Jack was such a “big” cat, personality-wise. The whole house feels colder and a little empty without him. It’s likely I’ll never have another asparagus-eating, ass-biting, dog-chasing cat. It’s a certainty there’ll never be another cat quite like Jack. He was a fierce defender, a sexy beast, an adept nad-stomper, a gracious host, a devoted omnivore, a jewelry thief, and a mildly sadistic lover of humans. Jack taught me that you get what you give out of a relationship with an animal, and how earning a cat’s trust and respect is a humbling and prideful matter.
Writing this makes me even more aware that I haven’t written about Mau. It’s still difficult to talk about, but I need to do it. Royalty deserve good eulogies.
I know Mister Jack Jackity Jack Jack Attack (once and future) Fattycat is feeling a bit more like himself: he managed to jump from the kitchen floor to the countertop, and was thoroughly scouring the last place he saw me with cheese.
We sat together and watched Obama make his “Presumptive Nominee” speech in MN, and my old man purred loudly. It doesn’t surprise me: as a personable skinny Tuxedo cat with big ears and a funny name, they have a more than a bit in common.
They were amazed to find him very stable, bright-eyed, grumpy and hungry this morning.

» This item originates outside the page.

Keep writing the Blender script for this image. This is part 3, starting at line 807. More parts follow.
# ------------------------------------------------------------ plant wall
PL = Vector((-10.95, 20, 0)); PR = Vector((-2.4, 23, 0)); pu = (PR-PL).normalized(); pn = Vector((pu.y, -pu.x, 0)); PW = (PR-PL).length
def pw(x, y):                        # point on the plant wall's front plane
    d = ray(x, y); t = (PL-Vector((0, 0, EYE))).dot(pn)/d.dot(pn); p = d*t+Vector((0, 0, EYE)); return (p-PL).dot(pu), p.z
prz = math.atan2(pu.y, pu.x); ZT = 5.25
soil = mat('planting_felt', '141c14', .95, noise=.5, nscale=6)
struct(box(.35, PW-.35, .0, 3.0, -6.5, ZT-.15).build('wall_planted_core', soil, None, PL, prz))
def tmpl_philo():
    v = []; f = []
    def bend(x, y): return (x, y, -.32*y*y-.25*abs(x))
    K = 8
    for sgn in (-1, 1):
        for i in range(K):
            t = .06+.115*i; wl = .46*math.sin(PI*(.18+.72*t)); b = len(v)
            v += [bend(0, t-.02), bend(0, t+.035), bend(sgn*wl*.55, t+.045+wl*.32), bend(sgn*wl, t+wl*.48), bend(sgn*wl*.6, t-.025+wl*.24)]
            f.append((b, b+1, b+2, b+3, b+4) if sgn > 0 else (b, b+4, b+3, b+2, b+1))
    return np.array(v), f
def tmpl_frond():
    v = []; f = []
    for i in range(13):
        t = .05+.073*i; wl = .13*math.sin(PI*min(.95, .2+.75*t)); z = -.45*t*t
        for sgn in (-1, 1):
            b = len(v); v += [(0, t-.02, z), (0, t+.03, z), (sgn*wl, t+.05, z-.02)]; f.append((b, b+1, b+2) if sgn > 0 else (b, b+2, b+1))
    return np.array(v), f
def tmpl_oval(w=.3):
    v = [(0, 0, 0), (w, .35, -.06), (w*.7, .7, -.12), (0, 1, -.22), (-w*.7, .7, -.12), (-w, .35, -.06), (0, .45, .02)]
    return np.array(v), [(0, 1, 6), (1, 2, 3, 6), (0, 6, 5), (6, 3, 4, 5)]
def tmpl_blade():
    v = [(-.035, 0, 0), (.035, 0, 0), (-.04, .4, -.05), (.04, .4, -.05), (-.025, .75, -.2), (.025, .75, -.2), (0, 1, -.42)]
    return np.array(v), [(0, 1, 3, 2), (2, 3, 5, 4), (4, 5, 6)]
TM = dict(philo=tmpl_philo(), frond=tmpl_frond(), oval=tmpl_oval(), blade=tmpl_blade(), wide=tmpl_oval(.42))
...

He goes back in for an EKG on Tuesday, he’s on diuretics and human hypertension meds, he’s shaved in two patches, but they let us bring him home. He even has a very chic black wristband.
Keep him as stress-free as possible, they said. Meanwhile, there are several men using nail guns and slamming things on top of our roof, sending our dogs into a frenzy. The roofers have already murdered my Blue Girl rose (Oh, Prince! How will Appolonia thrive without you!?) and if they continue to slam things into our rooftop, it feels like a window could break.

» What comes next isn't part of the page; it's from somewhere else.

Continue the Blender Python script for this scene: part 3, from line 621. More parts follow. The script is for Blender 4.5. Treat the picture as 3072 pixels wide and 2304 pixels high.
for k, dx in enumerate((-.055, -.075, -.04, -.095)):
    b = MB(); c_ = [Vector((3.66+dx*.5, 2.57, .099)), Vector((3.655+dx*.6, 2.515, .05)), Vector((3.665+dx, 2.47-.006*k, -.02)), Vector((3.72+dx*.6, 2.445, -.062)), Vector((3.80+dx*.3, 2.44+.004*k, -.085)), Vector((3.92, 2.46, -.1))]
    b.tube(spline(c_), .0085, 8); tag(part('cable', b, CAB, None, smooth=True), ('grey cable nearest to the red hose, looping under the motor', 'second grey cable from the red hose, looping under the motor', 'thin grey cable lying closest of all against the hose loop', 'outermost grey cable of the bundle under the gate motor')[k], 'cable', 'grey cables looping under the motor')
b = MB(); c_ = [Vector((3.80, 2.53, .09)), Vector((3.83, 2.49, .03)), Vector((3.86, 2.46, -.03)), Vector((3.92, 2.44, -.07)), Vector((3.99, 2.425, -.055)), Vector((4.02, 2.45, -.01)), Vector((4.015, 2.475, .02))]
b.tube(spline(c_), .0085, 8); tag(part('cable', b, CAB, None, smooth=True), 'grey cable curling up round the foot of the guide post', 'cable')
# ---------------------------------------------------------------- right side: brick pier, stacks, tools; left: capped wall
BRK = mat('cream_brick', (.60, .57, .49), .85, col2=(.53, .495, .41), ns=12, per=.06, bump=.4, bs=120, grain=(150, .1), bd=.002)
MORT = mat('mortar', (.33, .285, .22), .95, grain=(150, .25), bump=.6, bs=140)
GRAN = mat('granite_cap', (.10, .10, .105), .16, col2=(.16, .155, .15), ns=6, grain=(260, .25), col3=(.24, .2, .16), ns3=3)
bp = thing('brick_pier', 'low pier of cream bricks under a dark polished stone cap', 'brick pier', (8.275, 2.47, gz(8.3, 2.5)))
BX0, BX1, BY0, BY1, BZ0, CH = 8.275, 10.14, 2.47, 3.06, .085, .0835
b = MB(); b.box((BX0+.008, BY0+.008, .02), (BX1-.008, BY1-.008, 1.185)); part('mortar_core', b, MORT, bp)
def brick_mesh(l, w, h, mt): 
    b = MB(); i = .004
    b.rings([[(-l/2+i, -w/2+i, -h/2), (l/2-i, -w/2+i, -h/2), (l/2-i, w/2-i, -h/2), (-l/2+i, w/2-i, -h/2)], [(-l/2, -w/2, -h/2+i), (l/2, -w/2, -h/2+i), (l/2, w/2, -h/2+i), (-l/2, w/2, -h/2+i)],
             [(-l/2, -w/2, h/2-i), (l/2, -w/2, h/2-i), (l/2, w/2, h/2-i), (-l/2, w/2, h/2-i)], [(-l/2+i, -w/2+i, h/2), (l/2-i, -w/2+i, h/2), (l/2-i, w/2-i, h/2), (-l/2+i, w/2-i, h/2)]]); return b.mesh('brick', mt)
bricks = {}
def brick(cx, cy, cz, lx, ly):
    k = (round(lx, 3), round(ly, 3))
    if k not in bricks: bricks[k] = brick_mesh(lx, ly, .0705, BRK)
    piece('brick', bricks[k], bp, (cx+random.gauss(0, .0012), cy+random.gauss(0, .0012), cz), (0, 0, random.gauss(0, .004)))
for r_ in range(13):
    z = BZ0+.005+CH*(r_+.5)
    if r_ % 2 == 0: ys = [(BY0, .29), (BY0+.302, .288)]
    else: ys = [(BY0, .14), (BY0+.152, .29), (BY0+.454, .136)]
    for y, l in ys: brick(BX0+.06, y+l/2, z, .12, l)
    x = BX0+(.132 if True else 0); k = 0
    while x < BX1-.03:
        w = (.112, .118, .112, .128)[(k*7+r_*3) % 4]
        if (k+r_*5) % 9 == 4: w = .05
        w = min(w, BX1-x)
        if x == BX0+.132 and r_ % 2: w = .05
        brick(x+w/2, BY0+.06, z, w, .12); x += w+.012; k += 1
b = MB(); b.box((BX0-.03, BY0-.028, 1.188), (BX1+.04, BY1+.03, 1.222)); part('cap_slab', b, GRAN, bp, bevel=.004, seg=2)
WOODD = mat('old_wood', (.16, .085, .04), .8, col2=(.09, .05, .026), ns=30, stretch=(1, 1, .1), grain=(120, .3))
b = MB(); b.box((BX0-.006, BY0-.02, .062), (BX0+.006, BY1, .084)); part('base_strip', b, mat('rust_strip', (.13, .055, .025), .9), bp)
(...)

If we didn’t NEEEEEEEEEEEED a roof, ZOMG liek NOWS, I would send them home. They stress ME out.
And now, I go and pet Mister Cookie Paws.
Our distinguished gentleman, Mister Jack, is in bad shape.
To make a long story short, I noticed his breathing was rapid and shallow and erratic, and we took him to the vet immediately, which was a very good thing. They immediately put him on oxygen, drew a shitload of fluid from his lungs, and generally are trying to stabilize him.
It could be congestive heart failure. It could be fluid buildup from lymphoma or something at least as terrible. They had him in the swanky brushed steel and glass oxygen suite, so we couldn’t even pet him goodnight. That might’ve been a good thing, though, because he was surly and stink-eyed despite all infirmity.
All in all, it’s 90% pretty awful, and there’s not a great deal of hope of doing anything more than making him comfortable for long enough for him to forgive us.
He’s been with me since 1992, when I smuggled him out of my relatives’ house in my cleavage. He transformed from a fraidy-cat to a pimpin’ party-cat when he came to permanently live with me. He follows people like a dog, eats asparagus and wheatgrass and loves to bitebitebite string. He sometimes likes to walk on the dogs like they’re furniture, just to show them who’s boss. He’s a milk stealing, love/hate-biting, nad-stomping, hairball-horking, skirt-snagging, food-begging, cabinet-ruining, dog-tormenting very stylish babooshka hat prancing pony Houdini Cat, and he’s been with me the entirety of my adult life. I can’t contemplate a world without my Jack.
We go to see him at 8 a.m.
I know he’s sixteen and grumpy, and really miserable right now. I hope he has more good times left in him, but if he doesn’t make it, I hope he knows how many people love him, even though he’s a cantankerous, eight-toothed, quack-meowing, cookie-pawed coot.